Le Bureau de recherches géologiques et minières (BRGM), qui le surveille de près, a fait état d’une augmentation récente de l’activité thermique, avec des températures atteignant 600 °C à trente centimètres de profondeur, ainsi que d’un accroissement du périmètre concerné. « Ce n’est pas la hausse de la température qui nous inquiète tant que cela, car le risque de brûlure serait aussi dangereux à 200 °C », précise Fabrice Quirin, directeur de l’Unité territoriale Nord de l’après-mine. « Ce qui nous a surtout alertés, ce sont les dégagements de gaz sulfurés. » À fortes concentrations, ils peuvent provoquer nausées, étourdissements — jusqu’au coma. Le sous-préfet de Douai, François-Xavier Bieuville, s’est saisi du dossier, et veut sanctuariser la zone. « Un dispositif de protection avait été mis en place au moins depuis 2018, date du premier arrêté, mais comme nous sommes en pays plat, les amateurs de pentes sont très heureux d’en trouver. Certains ont oublié les risques, en réempruntant des sentiers sur le terril », explique-t-il.

Après la fin des mines, le terril a été exploité en partie pour son schiste rouge, utilisé pour le terrassement. Le reste a été empilé, créant un cône, qui brûle aujourd’hui. Établissement public foncier / Hauts-de-France

Ce terril de 144 hectares, le plus grand du Nord-Pas-de-Calais, était entièrement plat à l’origine, résultat du comblement des marais. Après la fin des mines, il a été exploité en partie pour son schiste rouge, utilisé pour le terrassement. Tout ce qui n’était pas intéressant, le schiste noir et les petits bouts de charbon, a été mis sur le côté : un petit terril conique a été créé à côté du grand terril d’origine, plat. C’est ce terril à la forme classique de cône qui brûle de l’intérieur.

Le sous-préfet pointe également des possibilités d’éboulements, la combustion lente créant des cavités, qui peuvent s’ouvrir sous les pieds d’un randonneur. Sans oublier les chutes d’arbres, aux racines brûlées, donc fragiles.

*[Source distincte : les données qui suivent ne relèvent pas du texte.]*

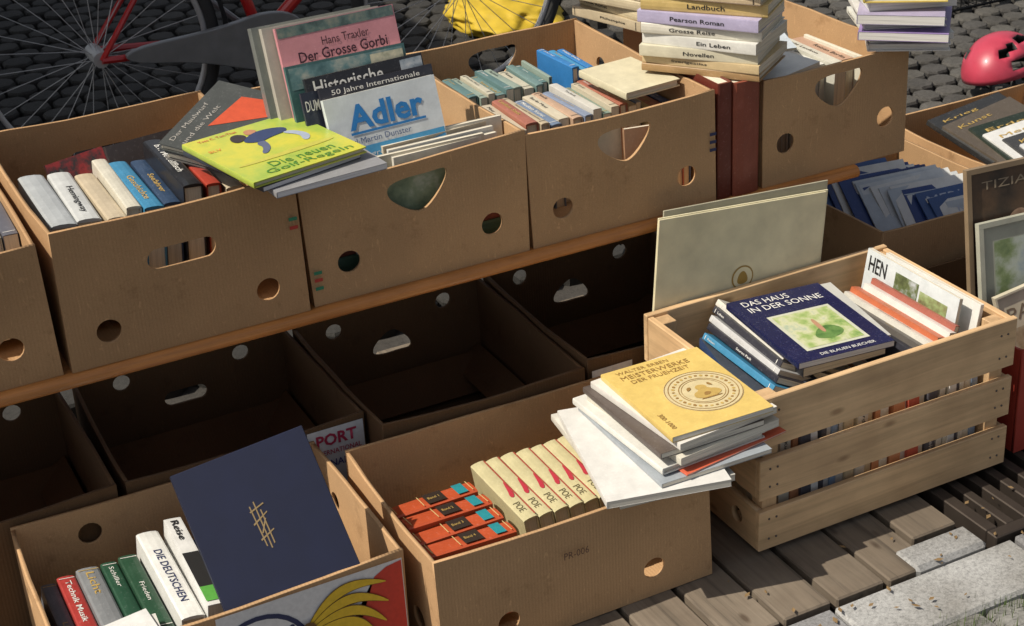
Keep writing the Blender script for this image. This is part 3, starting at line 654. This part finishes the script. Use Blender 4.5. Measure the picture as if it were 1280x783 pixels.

Dans les Hauts-de-France, de nombreux carreaux de mines — les installations de surface nécessaires à l’activité minière souterraine — sont devenus des parcs et des réserves naturelles de biodiversité. Et ce grâce à la renaturation des sites et à la présence de mares et de lacs nés d’effondrements. C’est le cas du site des Argales : l’énorme masse s’est en effet enfoncée et cela a fait remonter la nappe phréatique. Le site, aménagé en base de loisirs par l’EPF (Établissement public foncier) Hauts-de-France, dispose donc d’une plage de sable artificielle. Le paradoxe est là : un lac est né après que les industriels de la mine sont partis, eux qui avaient comblé les zones humides d’origine.

Autocombustion plus fréquente dans les terrils anciens

« C’étaient des marais, qui étaient vus comme ne servant à rien, des terres ni cultivables, ni constructibles », explique Frédéric Kowalski, chargé d’études sur le patrimoine industriel à la Chaîne des terrils, un CPIE (centre permanent d’initiatives pour l’environnement) qui s’est battu pour la préservation de ces sites post-industriels. « On les a comblés avec les résidus de l’extraction minière, principalement des schistes » : les marais, comblés, sont donc devenus le gigantesque terril des Argales. « Mais jusqu’en 1945 les lavoirs à charbon n’étaient pas très performants, poursuit-il, et beaucoup de morceaux de charbon restaient. » D’où une autocombustion plus fréquente dans les terrils anciens.

« Le terril des Argales est connu pour contenir jusqu’à 40 % de charbon »

De plus, précise Frédéric Kowalski, pendant la Seconde Guerre mondiale, les mineurs, souvent des travailleurs forcés faits prisonniers en Russie ou en Ukraine, triaient mal le minerai. Cela leur permettait à la fois de récupérer du charbon sur le terril pour se chauffer, et de gêner la production qui allait à l’effort de guerre allemand. « Le terril des Argales est connu pour contenir jusqu’à 40 % de charbon », note Frédéric Kowalski. Un taux important. Fabrice Quirin le rappelle : « Les gens ne sont pas sur une montagne naturelle, mais sur une montagne artificielle, d’origine industrielle. » Le reste du terril reste parfaitement fréquentable, avec sa plage, et son espace naturel protégé.